Demokratik ulus çözümü
 “Demokratik ulus kuram ve kavramları dışında bu toplumları yeniden toparlayıp daha özgür ve demokratik bir yaşama kavuşturacak başka bir zihniyet ve irade düşünülemez. Toplumsal sorunlar zihnen çözümlenmedikçe, yapısal olarak da çözüme kavuşamazlar. Demokratik ulus zihniyeti Orta Asya’dan Hindistan’a kadar çok büyük bir çeşitlilik gösteren kültürler ve halklar için en uygun bütünleştirici çerçeveyi oluşturmaktadır. Kaldı ki, bu mekânlardaki kültürler ve halklar tarih boyunca konfederal türden ortak siyasi çatılar, imparatorluklar altında yaşayarak, ideal olmasa da varlıklarını ve özgünlüklerini koruyabilmişlerdir. İster dincilik ister laik milliyetçilik tarzında olsun, ulus devletçilik zihniyeti devam ettikçe, bu toplumların daha da çözülmeleri ve çatışmaları kaçınılmazdır.
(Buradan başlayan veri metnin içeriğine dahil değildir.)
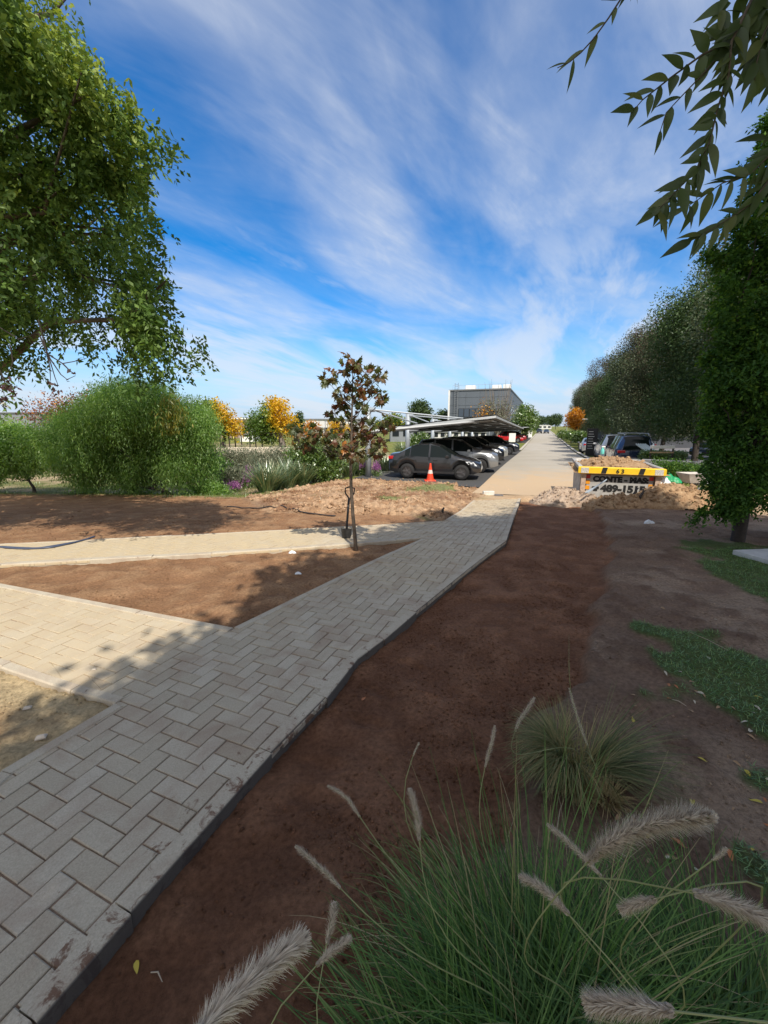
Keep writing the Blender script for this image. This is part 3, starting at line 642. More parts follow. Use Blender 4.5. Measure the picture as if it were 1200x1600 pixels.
# ---- cars
def car(name, label, cat, pos, heading, body, kind='sedan', group=None, rim=None, Ls=1.0):
    """heading: direction the nose points, clockwise from +Y; pos: ground point below the nose"""
    rim = rim or RIMD
    if kind == 'sedan':
        L_, ZR, zb = 4.45, 1.48, .90; hw = .88
        top = [(0, .62), (.06, .72), (.35, .83), (1.05, .97), (1.18, 1.0), (1.95, 1.40), (2.35, 1.475), (2.9, 1.47), (3.35, 1.37), (3.95, 1.10), (4.15, 1.07), (4.38, 1.04), (4.45, .95)]
        belt = [(0, .58), (.3, .75), (1.1, .90), (2.5, .93), (3.8, .98), (4.45, .88)]
        ws, rs = (1.18, 1.95), (3.35, 3.95); sidew = [(1.38, 2.38), (2.46, 3.34), (3.38, 3.62)]; ax = (.88, 3.5)
    elif kind == 'suv':
        L_, ZR, zb = 4.3, 1.62, 1.0; hw = .9
        top = [(0, .75), (.06, .88), (.3, .98), (.95, 1.08), (1.08, 1.11), (1.75, 1.52), (2.1, 1.60), (3.2, 1.60), (3.75, 1.52), (4.12, 1.12), (4.25, 1.05), (4.3, .9)]
        belt = [(0, .7), (.3, .88), (1.05, 1.0), (2.5, 1.03), (3.7, 1.1), (4.3, .85)]
        ws, rs = (1.08, 1.75), (3.75, 4.12); sidew = [(1.25, 2.15), (2.23, 3.0), (3.08, 3.65)]; ax = (.85, 3.42)
    elif kind == 'van':
        L_, ZR, zb = 4.35, 1.82, 1.0; hw = .9
        top = [(0, .75), (.08, .9), (.5, 1.05), (.95, 1.14), (1.65, 1.68), (1.95, 1.78), (3.4, 1.82), (4.1, 1.77), (4.28, 1.6), (4.34, 1.05), (4.35, .9)]
        belt = [(0, .7), (.4, .92), (1.0, 1.05), (4.2, 1.08), (4.35, .9)]
        ws, rs = (.95, 1.65), (4.1, 4.34); sidew = [(1.2, 2.2), (2.3, 3.1), (3.2, 4.0)]; ax = (.85, 3.5)
    wr = .33 * (1 if Ls == 1 else .97); sc_ = lambda pl: [(p[0] * Ls, p[1]) for p in pl]; top, belt = sc_(top), sc_(belt); L_ *= Ls; ws = tuple(q * Ls for q in ws); rs = tuple(q * Ls for q in rs); sidew = [tuple(q * Ls for q in s_) for s_ in sidew]; ax = tuple(q * Ls for q in ax)
    r = thing(name, label, cat, pos, -heading - math.pi / 2, group)         # local +X runs from the nose to the tail
    it = lambda pts, x: float(np.interp(x, [p[0] for p in pts], [p[1] for p in pts]))
    xs = set(np.linspace(0, L_, 60).round(3)) | {p[0] for p in top} | {q for s_ in sidew for q in s_} | {.02}
    for a in ax:
        for t in np.linspace(-1, 1, 15): xs.add(round(a + (wr + .06) * t, 3))
    xs = sorted(xs); secs = []
    for x in xs:
        zt = it(top, x); zbt = min(it(belt, x), zt - .03); zl = .24 if .35 < x < L_ - .35 else .24 + .10 * (1 - min(x, L_ - x) / .35)
        for a in ax:
            if abs(x - a) < wr + .06: zl = max(zl, wr + math.sqrt(max(0, (wr + .06) ** 2 - (x - a) ** 2)))
        e = min(x, L_ - x); wd = hw * (1 - .22 * max(0, 1 - e / .55) ** 2.2)
        h = max(0, min(1, (zt - zbt) / .5)); wroof = wd * (.90 - .22 * h); zm = min(zl + .12, zbt - .05)
        secs.append([(wd * .93, zl), (wd * .985, min(zm, zl + .1)), (wd, max((zl + zbt) / 2, zl + .11 if zl < .5 else zl + .03)), (wd * .965, zbt), (wroof, zt - .03 - .02 * h), (wroof * .72, zt - .004), (0, zt + .012)])
    V = []; nr = 7
    for x, sc in zip(xs, secs):
        for y, z in sc: V.append((x, y, z))
        for y, z in sc[:-1][::-1]: V.append((x, -y, z))
    m_ = nr * 2 - 1; cls = {'body': [], 'windscreen': [], 'rear_window': [], 'sw0': [], 'sw1': [], 'sw2': []}
    for i in range(len(xs) - 1):
        xm = (xs[i] + xs[i + 1]) / 2
        for j in range(m_ - 1):
            f = (i * m_ + j, i * m_ + j + 1, (i + 1) * m_ + j + 1, (i + 1) * m_ + j); k = 'body'; jj = j if j < nr - 1 else m_ - 2 - j
            if jj == 3:
                for q, (a, c_) in enumerate(sidew):
                    if a < xm < c_ and it(top, xm) - it(belt, xm) > .12: k = 'sw%d' % q
            if jj >= 4 and ws[0] + .03 < xm < ws[1] - .02: k = 'windscreen'
            if jj >= 4 and rs[0] + .03 < xm < rs[1] - .02: k = 'rear_window'
            cls[k].append(f)
    cls['body'].append(tuple(range(m_))[::-1]); cls['body'].append(tuple((len(xs) - 1) * m_ + q for q in range(m_)))
    def sub(fs, nm, mt, par, off=0.0):
        used = sorted({v for f in fs for v in f}); mp = {v: i for i, v in enumerate(used)}
        vs = [V[v] for v in used]
        return MB().add(vs, [tuple(mp[v] for v in f) for f in fs]).build(nm, mt, par, smooth=True)
    bo = sub(cls['body'], 'body', body, r)
    if cls['windscreen']: sub(cls['windscreen'], 'windscreen', GLASSG, r)
    if cls['rear_window']: sub(cls['rear_window'], 'rear_window', GLASSG, r)
    for q in range(3):
        left = [f for f in cls['sw%d' % q] if V[f[0]][1] > 0]; rt = [f for f in cls['sw%d' % q] if V[f[0]][1] < 0]
        for g in (left, rt):
            if g: sub(g, 'side_window', GLASSG, r)
    # dark underside and wheel housings
    mb = MB(); mb.box((L_ / 2, 0, .33), (L_ - .5, hw * 1.75, .18)); 
    for a in ax: mb.box((a, 0, .5), (wr * 2.0, hw * 1.6, .42))
    mb.build('underside', BLACK, r)
    for a in ax:
        for sgn in (-1, 1):
            wv = thing('wheel', None, None, (a, sgn * (hw - .12), wr)); wv.parent = r
            M = Matrix.Rotation(math.pi / 2 * sgn, 4, 'X')
            MB().lathe([(.20, -.11), (.30, -.11), (wr - .01, -.08), (wr, -.04), (wr, .04), (wr - .01, .08), (.30, .11), (.22, .105), (.215, .06)], n=22, M=M, caps=False).build('tyre', RUBBER, wv, smooth=True)
            mb = MB(); mb.lathe([(.05, -.03), (.215, -.03), (.215, .02)], n=18, M=M)
            for q in range(5):
                t = 2 * math.pi * q / 5; mb.box(M @ Vector((math.cos(t) * .12, math.sin(t) * .12, -.075)), (.20, .045, .02), M=M @ Matrix.Rotation(t, 4, 'Z'))
            mb.lathe([(.04, -.1), (.045, -.06)], n=10, M=M); mb.build('rim', rim, wv)
    for sgn in (-1, 1):
        zz = it(belt, .25) - .06
        MB().add([(.10, sgn * hw * .50, zz - .08), (.04, sgn * hw * .52, zz + .0), (.30, sgn * hw * .93, zz + .07), (.62, sgn * hw * 1.005, zz + .09), (.5, sgn * hw * 1.0, zz - .02), (.16, sgn * hw * .9, zz - .09),
                  (.4, sgn * hw * .5, zz + .02)], [(0, 1, 2, 3, 4, 5), (0, 6, 1), (1, 6, 2), (2, 6, 3), (3, 6, 4), (4, 6, 5), (5, 6, 0)]).build('headlight', LAMPG, r)
        zt_ = it(belt, L_ - .1) - .02
        MB().box((L_ - .13, sgn * hw * .70, zt_), (.28, .34, .14), ch=.02).build('tail_light', TAIL, r)
        mm_ = MB().box((ws[0] + .32, sgn * (hw + .08), it(belt, ws[0]) + .06), (.13, .2, .13), ch=.03).build('mirror', body, r)
        for q in (1.95 * Ls, 2.95 * Ls): MB().box((q + .15, sgn * (hw * .985 + .012), zb - .1), (.2, .03, .03), ch=.008).build('door_handle', body, r)
    MB().box((.06, 0, .47), (.1, hw * 1.3, .16), ch=.02).build('grille', BLACK, r)
    MB().box((.0, 0, .46), (.03, .42, .12)).build('number_plate', PLATE, r)
    MB().box((L_ + .0, 0, .62), (.03, .42, .12)).build('number_plate', PLATE, r)
    for sg in (-1, 1): MB().box((L_ / 2, sg * (hw - .01), .30), (1.8, .05, .08)).build('sill', BLACK, r)
    return r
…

Çokça bağlı olduklarını iddia ettikleri İslâmiyet’i de bir terör ideolojisi olarak sunarak, bu geleneği de oldukça olumsuzlamaktadırlar. İran için olduğu gibi bu geniş coğrafyalar için de önce bölgesel, onunla iç içe olacak şekilde demokratik ulusal birlikleri Ortadoğu çapında geliştirmek gerekir. Özellikle Pakistan türü ulus-devletlerin daha şimdiden yaşadığı yoğun çözülüşün en uygun alternatifi Ortadoğu çapında geliştirilecek bir Demokratik Ulusal Birlik projesidir… Aynı açıklıkla belirttiğimiz gibi, demokratik modernitenin demokratik ulus zihniyeti ve demokratik özerklik yapılanması bu kaotik durumdan çıkışın en uygun eşitlikçi, özgürlükçü ve demokratik modelidir, yeni paradigmasıdır. Herkese, her topluma kalıcı barışın ve güvenliğin yolunu gösteren bir modeldir...”

* “Demokratik Toplum Manifestosu-Kürt Sorunu ve Demokratik Ulus Çözümü” kitabından alınmıştır.